■ **TASK TO COMPLETE**
Every line in the data below from the one containing "were 1600x1200 pixels." down to the one containing "sun_o.rotation_euler = SUNV.to_track_quat('Z', 'Y').to_euler()", both included, must be retyped exactly; no other line is to appear.

----- EXTRACTED RECORDS -----

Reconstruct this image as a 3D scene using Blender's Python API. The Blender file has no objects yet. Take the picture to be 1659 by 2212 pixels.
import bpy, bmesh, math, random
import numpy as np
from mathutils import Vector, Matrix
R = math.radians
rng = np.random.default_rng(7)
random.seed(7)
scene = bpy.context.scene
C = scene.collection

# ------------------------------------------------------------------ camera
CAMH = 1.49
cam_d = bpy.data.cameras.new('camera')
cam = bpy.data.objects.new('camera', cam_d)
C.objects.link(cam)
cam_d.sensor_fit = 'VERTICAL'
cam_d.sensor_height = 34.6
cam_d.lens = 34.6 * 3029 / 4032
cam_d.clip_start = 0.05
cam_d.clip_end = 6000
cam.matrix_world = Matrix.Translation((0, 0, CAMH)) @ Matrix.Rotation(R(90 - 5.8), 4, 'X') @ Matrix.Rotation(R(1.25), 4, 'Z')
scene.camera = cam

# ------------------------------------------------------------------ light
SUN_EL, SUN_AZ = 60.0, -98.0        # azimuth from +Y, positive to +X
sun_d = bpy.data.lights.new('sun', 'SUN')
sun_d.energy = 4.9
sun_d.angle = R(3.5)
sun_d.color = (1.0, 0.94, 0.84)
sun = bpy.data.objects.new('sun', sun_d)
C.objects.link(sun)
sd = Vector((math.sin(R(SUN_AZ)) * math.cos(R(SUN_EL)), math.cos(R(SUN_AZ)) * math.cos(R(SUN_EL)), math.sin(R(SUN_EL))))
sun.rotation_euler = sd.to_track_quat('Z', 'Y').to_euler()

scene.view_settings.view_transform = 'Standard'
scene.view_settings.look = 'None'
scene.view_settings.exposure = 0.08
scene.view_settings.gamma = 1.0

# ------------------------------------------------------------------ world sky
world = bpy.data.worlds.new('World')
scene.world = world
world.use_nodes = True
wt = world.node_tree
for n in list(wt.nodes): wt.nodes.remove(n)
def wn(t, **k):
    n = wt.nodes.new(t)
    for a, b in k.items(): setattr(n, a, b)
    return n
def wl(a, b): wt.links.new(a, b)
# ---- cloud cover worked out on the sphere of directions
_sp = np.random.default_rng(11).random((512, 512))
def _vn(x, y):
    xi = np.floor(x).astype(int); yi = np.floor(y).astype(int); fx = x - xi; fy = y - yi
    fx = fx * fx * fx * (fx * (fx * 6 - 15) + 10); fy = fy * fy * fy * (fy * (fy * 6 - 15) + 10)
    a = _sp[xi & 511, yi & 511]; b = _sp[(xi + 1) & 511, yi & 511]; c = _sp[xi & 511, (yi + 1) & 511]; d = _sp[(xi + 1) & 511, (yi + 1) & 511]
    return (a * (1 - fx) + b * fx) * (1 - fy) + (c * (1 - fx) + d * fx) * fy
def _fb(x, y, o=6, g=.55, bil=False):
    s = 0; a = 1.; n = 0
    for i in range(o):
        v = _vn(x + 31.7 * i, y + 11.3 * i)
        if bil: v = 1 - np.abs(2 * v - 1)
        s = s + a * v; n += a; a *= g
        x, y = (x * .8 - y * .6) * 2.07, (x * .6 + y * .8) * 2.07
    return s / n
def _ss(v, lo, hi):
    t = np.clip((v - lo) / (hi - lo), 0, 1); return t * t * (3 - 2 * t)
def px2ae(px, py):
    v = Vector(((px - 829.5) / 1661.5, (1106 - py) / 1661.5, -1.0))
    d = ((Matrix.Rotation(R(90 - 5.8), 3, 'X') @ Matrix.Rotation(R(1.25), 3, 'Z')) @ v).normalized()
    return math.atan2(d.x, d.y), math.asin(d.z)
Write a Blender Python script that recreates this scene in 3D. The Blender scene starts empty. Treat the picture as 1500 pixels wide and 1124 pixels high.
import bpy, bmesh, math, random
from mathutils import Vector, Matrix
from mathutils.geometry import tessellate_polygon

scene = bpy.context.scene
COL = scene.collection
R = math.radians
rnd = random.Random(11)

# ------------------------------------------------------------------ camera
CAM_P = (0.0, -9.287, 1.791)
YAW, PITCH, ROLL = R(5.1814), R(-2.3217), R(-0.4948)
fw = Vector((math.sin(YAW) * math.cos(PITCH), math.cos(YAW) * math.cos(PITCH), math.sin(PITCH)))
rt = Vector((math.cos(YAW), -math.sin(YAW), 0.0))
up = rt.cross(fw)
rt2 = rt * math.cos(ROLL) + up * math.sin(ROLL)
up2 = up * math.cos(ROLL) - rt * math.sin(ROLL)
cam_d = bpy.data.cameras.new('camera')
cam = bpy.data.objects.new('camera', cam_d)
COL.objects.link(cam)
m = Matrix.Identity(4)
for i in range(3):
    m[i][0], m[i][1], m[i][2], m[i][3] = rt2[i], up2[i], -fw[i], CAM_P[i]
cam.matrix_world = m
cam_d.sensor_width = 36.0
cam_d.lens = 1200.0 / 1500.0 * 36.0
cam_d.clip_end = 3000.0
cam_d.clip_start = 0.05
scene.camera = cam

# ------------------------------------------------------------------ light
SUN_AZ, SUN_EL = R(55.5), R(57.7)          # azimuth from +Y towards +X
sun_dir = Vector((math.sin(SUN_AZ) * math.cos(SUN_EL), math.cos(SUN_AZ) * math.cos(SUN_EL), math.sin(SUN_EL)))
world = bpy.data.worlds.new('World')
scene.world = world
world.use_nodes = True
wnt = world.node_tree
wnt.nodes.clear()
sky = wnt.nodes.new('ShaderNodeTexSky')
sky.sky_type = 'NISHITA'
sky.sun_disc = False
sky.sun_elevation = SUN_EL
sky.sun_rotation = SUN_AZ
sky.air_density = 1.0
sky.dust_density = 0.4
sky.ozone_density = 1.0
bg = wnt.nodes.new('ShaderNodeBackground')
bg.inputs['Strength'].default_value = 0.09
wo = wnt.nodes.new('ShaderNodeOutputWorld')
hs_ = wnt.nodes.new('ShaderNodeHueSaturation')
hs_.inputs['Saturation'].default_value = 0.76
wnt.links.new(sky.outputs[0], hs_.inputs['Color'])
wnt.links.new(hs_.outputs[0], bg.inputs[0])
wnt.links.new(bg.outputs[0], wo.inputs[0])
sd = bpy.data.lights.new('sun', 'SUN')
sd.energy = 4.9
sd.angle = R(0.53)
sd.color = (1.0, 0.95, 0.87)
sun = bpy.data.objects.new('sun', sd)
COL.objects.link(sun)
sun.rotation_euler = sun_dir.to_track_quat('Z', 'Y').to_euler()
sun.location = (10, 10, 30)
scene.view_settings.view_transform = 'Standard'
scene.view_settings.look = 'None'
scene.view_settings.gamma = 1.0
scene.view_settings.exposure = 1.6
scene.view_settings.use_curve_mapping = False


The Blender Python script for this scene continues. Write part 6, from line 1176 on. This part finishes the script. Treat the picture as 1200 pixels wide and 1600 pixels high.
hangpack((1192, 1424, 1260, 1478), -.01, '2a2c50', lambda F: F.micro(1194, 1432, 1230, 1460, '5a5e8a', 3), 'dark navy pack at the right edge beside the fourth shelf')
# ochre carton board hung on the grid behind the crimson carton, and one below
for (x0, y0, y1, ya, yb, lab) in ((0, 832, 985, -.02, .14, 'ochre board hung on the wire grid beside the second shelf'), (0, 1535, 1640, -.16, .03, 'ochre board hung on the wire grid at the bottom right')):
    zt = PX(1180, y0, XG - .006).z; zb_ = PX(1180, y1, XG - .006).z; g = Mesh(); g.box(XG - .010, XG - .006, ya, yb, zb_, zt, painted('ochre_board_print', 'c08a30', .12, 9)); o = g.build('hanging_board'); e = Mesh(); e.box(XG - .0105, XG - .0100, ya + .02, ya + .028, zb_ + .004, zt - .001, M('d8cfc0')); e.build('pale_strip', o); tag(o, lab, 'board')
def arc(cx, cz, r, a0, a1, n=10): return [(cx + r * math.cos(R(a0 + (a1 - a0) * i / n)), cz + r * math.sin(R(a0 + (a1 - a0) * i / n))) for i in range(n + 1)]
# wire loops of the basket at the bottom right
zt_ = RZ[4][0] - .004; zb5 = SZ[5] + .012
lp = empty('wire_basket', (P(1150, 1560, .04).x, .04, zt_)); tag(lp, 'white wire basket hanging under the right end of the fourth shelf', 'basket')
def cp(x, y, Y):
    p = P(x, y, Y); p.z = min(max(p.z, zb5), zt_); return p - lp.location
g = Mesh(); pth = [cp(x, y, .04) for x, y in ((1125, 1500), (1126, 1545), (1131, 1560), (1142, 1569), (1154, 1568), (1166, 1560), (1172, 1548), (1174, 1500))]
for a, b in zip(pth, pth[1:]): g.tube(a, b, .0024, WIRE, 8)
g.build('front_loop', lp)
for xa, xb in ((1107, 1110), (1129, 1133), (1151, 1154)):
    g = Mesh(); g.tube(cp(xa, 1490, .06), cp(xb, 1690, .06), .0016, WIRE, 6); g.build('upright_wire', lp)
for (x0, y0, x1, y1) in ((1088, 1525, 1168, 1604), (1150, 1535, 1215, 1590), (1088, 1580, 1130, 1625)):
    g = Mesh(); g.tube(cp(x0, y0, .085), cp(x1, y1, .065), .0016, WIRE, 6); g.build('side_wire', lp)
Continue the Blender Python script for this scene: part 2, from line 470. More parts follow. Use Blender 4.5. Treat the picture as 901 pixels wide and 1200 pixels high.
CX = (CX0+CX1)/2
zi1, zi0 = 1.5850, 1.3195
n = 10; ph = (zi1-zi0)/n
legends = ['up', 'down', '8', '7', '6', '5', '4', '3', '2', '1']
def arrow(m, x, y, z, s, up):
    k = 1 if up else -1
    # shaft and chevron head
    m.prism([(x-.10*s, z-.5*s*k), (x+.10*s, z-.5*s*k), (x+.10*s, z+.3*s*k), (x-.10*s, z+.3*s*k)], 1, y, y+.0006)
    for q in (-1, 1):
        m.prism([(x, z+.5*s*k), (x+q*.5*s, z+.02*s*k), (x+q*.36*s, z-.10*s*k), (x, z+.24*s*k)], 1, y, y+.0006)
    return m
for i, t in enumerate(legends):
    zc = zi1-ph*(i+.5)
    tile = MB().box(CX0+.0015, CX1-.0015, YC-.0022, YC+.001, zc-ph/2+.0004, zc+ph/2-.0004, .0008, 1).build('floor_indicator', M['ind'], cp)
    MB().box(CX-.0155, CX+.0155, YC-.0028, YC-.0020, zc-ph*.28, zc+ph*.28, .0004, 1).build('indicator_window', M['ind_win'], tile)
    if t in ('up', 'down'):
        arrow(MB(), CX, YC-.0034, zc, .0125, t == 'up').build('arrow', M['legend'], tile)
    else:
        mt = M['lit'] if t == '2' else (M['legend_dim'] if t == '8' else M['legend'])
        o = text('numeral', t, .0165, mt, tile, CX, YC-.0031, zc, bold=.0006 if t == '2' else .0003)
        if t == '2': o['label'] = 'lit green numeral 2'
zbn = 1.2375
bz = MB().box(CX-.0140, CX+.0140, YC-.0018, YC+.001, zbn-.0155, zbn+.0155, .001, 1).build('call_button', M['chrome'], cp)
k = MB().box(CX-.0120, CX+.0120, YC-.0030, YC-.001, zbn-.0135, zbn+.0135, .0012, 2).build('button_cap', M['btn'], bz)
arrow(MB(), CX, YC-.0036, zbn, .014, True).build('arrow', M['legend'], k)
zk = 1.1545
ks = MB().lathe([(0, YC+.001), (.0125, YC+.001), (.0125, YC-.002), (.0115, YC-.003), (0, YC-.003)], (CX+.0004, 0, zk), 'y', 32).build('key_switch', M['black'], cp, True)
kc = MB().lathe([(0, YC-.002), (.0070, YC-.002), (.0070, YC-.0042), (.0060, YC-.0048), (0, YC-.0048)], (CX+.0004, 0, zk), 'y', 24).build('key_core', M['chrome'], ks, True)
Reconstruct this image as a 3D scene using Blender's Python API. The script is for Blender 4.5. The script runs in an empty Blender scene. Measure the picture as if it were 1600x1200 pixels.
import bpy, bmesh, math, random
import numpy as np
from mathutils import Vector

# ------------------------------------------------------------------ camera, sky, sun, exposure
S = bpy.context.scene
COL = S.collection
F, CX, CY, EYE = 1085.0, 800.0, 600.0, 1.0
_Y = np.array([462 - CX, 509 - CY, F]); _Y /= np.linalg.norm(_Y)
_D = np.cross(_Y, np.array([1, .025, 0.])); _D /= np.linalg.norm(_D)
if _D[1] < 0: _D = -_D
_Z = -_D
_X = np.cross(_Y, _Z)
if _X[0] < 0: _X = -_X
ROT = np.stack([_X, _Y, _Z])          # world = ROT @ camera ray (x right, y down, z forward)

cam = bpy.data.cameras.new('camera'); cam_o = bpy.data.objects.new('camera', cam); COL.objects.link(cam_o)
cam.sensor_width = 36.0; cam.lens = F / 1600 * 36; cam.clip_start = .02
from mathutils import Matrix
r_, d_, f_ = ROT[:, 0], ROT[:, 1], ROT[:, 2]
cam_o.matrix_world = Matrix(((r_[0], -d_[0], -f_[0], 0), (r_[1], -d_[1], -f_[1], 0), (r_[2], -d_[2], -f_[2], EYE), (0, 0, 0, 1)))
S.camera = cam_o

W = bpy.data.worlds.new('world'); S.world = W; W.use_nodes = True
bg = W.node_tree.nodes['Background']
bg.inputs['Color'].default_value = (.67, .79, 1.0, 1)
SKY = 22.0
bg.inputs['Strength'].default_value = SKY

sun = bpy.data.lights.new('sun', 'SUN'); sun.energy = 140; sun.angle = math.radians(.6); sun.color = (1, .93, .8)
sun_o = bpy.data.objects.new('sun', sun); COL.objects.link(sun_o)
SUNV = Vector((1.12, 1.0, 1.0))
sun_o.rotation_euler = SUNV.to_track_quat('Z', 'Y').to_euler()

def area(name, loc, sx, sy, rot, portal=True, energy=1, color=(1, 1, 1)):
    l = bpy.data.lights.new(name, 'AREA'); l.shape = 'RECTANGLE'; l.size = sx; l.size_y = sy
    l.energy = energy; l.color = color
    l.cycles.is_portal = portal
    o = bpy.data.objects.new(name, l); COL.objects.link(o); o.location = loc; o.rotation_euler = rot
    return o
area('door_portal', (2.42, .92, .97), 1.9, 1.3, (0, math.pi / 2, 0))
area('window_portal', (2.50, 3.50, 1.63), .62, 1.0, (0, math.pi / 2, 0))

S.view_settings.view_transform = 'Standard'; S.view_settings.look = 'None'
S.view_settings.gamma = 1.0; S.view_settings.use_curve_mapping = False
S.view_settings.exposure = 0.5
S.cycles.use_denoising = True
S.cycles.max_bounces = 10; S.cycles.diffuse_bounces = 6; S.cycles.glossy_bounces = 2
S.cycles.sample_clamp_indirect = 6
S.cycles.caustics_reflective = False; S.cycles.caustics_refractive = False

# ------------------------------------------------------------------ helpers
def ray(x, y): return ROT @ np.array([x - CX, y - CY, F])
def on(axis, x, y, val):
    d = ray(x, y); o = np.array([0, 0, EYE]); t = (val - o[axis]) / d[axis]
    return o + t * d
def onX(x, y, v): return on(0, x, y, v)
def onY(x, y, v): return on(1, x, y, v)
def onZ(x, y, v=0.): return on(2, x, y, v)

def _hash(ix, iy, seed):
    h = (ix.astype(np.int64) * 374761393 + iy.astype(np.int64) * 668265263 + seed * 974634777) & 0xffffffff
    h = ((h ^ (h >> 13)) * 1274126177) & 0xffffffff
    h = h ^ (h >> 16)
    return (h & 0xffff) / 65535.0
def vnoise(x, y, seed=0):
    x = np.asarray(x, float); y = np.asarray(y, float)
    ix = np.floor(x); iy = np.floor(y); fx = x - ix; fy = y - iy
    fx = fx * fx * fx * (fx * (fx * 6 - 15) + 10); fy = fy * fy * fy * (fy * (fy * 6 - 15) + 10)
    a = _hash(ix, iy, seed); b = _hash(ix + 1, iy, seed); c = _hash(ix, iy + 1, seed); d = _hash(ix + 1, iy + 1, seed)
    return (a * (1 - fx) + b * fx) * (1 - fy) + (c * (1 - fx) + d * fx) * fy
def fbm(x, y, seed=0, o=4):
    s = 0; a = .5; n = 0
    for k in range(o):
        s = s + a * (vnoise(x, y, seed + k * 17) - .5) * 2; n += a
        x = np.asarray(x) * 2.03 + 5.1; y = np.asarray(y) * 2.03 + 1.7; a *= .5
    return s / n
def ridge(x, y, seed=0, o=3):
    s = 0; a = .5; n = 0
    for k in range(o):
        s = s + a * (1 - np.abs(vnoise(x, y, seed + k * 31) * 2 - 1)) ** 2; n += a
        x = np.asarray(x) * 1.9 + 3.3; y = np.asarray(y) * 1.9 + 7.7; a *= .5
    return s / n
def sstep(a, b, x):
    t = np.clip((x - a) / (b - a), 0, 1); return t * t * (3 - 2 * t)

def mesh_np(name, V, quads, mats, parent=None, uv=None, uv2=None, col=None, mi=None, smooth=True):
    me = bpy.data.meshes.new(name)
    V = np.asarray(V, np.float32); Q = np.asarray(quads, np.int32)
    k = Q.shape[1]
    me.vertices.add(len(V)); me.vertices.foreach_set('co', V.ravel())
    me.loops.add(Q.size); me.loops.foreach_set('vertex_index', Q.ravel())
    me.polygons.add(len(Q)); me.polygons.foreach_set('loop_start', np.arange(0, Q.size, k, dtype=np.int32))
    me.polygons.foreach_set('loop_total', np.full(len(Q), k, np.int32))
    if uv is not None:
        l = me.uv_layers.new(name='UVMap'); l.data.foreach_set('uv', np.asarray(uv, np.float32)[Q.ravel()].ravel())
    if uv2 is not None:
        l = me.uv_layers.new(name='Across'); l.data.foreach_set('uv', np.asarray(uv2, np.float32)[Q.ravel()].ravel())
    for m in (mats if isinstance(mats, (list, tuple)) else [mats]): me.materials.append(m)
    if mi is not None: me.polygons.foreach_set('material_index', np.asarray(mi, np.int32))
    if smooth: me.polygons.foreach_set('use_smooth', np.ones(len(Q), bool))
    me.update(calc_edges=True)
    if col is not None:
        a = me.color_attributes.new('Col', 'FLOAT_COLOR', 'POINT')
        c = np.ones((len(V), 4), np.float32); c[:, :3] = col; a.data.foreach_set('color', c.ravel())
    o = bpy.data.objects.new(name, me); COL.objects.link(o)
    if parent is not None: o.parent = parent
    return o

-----

■ **FINISHED EXERCISE**
Reconstruct this image as a 3D scene using Blender's Python API. The script is for Blender 4.5. The script runs in an empty Blender scene. Measure the picture as if it were 1600x1200 pixels.
import bpy, bmesh, math, random
import numpy as np
from mathutils import Vector

# ------------------------------------------------------------------ camera, sky, sun, exposure
S = bpy.context.scene
COL = S.collection
F, CX, CY, EYE = 1085.0, 800.0, 600.0, 1.0
_Y = np.array([462 - CX, 509 - CY, F]); _Y /= np.linalg.norm(_Y)
_D = np.cross(_Y, np.array([1, .025, 0.])); _D /= np.linalg.norm(_D)
if _D[1] < 0: _D = -_D
_Z = -_D
_X = np.cross(_Y, _Z)
if _X[0] < 0: _X = -_X
ROT = np.stack([_X, _Y, _Z])          # world = ROT @ camera ray (x right, y down, z forward)

cam = bpy.data.cameras.new('camera'); cam_o = bpy.data.objects.new('camera', cam); COL.objects.link(cam_o)
cam.sensor_width = 36.0; cam.lens = F / 1600 * 36; cam.clip_start = .02
from mathutils import Matrix
r_, d_, f_ = ROT[:, 0], ROT[:, 1], ROT[:, 2]
cam_o.matrix_world = Matrix(((r_[0], -d_[0], -f_[0], 0), (r_[1], -d_[1], -f_[1], 0), (r_[2], -d_[2], -f_[2], EYE), (0, 0, 0, 1)))
S.camera = cam_o

W = bpy.data.worlds.new('world'); S.world = W; W.use_nodes = True
bg = W.node_tree.nodes['Background']
bg.inputs['Color'].default_value = (.67, .79, 1.0, 1)
SKY = 22.0
bg.inputs['Strength'].default_value = SKY

sun = bpy.data.lights.new('sun', 'SUN'); sun.energy = 140; sun.angle = math.radians(.6); sun.color = (1, .93, .8)
sun_o = bpy.data.objects.new('sun', sun); COL.objects.link(sun_o)
SUNV = Vector((1.12, 1.0, 1.0))
sun_o.rotation_euler = SUNV.to_track_quat('Z', 'Y').to_euler()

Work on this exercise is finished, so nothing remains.